Thursday, February 06, 2014

OVP: Nebraska (2013)


Film: Nebraska (2013)
Stars: Bruce Dern, Will Forte, June Squibb, Stacy Keach, Bob Odenkirk
Director: Alexander Payne
Oscar History: 6 nominations (Best Picture, Director, Actor-Bruce Dern, Supporting Actress-June Squibb, Original Screenplay, Cinematography)
Snap Judgment Ranking: 2/5 stars

I swear I used to like Alexander Payne movies.  I remember adoring Election the first time I saw it; so snappy and full of cuts and bruises and truth.  I remember thinking that Sideways, while yes, a tad overrated, was a strong movie with some great sequences and a killer performance from Virginia Madsen.

Yet when I saw The Descendants, all of that changed.  I no longer got the appeal of his wandering camera.  His routine got so staid, much like that of his characters.  Even the bits that I loved about The Descendants (Judy Greer was dynamite in that movie) are gone in Nebraska, which may be the least of the films I have seen in Payne’s résumé.  This is a boring, tired movie with occasional insights but rarely anything approaching realism or perspective.

(Spoilers Ahead) The film is the tale of Woody Grant (Dern), a man who is at the end of a long and unremarkable life.  In the throes of dementia, he confuses a junk mail scam for a $1 million lottery win, and sets off from Billings to Omaha, Nebraska, to get his inheritance.  His son David (Forte) is constantly trying to stop him from going on this pointless (and at his age, dangerous) journey, and his wife Kate (Squibb) is frustrated that her husband won’t let this belief die.

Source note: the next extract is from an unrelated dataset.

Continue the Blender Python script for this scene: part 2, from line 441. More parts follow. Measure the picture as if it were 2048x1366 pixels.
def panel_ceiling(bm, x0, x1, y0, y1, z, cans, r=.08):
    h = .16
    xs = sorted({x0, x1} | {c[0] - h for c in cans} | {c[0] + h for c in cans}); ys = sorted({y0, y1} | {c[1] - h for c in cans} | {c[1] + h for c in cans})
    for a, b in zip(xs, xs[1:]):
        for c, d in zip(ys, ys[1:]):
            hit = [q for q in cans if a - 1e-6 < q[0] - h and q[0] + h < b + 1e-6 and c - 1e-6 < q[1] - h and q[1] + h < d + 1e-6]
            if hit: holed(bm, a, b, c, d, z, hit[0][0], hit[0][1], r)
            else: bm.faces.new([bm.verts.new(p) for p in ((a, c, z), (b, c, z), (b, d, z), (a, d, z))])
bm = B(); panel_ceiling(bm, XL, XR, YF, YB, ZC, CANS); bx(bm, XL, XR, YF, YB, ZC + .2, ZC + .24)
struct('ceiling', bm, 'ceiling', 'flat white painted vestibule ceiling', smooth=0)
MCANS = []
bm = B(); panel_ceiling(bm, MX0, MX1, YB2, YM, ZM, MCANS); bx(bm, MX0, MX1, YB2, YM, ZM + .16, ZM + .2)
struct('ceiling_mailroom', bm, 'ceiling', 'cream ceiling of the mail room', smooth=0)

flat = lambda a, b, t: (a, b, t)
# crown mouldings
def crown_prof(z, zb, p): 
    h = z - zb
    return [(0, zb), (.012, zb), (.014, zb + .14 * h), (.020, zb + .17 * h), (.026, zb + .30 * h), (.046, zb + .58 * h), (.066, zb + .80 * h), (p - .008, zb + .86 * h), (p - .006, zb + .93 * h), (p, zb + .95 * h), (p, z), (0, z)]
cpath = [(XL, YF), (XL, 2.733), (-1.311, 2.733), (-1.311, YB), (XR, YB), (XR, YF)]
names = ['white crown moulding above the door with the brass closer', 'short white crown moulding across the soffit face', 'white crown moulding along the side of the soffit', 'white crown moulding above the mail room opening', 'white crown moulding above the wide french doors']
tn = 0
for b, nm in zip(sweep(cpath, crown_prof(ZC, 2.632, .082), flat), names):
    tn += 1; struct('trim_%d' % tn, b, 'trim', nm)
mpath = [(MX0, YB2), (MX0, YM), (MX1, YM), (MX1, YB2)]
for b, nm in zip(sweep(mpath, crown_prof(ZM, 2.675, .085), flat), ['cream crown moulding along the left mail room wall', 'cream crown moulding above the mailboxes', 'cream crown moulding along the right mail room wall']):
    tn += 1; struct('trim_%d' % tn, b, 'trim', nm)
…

Woody and David set out on a mission to get the million dollars (or in the case of David, prove that it’s just a scam), and are eventually joined by Kate and David’s older brother Ross (Odenkirk).  They stay for a while in Woody and Kate’s hometown of Hawthorne meeting with family who believes Woody wholeheartedly, and they, along with Woody’s old business partner Ed (Keach) decide to see if they can get their share of the winnings from a drifting away Woody.

The film has a great plot, and on very rare occasions, says something about its subject.  There’s a scene late in the film (easily the best scene in the movie, and the only one of any significance in regard to Squibb’s acting ability) where Kate and David take on the rest of the family, and secret resentments start to spill out from a family that clearly used to be close but time and alcoholism (Woody is clearly dependent on the sauce, and his son fears he could get there soon) have driven a split between them.  It’s this sort of thing that Payne is at his best with-the ugliness of day-to-day life, and the way we live with such few significant achievements that something that happened decades ago can still feel fresh.

But that’s about it in a movie that tries too hard to be cute, especially in the first half.  It’s easy for the audience to be able to tell that Woody is slowly going away in his mind, and it’s beyond ludicrous to assume that everyone would trust the drifting Woody and not his rational son David.  The movie also doesn’t find time to resolve some of its more interesting plotlines, such as the part with Angela McEwan, who plays a woman whom Woody dated in his youth and she clearly hasn’t let go of, or the nastiness of Woody and Kate’s marriage (I hated that last little kiss, since it ran contrary to almost everything before it).

This would be a film that would be easy to forgive, but like American Hustle before it, it decided to be nominated for an Oscar, and so that tougher lens goes up (I honestly wouldn’t have thought about this film for a second and dismissed it as a small work from a significant director were it not for those six big Oscar nominations).  While I thought that Dern was fine, I don’t see anything truly great going on here-this is a man who drifts through his performance, but stoicism and keeping the same expression doesn’t mean deep and nuanced, and I feel like we’re projecting a bit on Dern rather than him lending to us.  Squibb’s work is even less consequential-she’s an old woman swearing and talking about sex, which for some reason people always respond to, but that’s it.  In a year where Sarah Paulson was finding such in-born evil or Octavia Spencer was struggling with tough love and Emma Watson was channeling vapid and materialistic, this is a slot the Academy decided to just give away?  Over even Oprah Winfrey and her scene-stealing in The Butler?  Come on-you can do better.

And before I end this diatribe, I have to say that the most disappointing nomination was Phedon Papamichael’s for cinematography.  Just because a movie is in black-and-white doesn’t make it serene and beautiful.  It’s just a lack of color, and to get it over Lubezki’s captivating To the Wonder or Sean Bobbitt’s bayou murkiness in 12 Years a Slave is an absolute crime.

Those were my thoughts-what are yours?  Do you agree with Nebraska’s nominations?  Do you think that it will win any Oscars?  And what do you wish Alexander Payne would tackle next?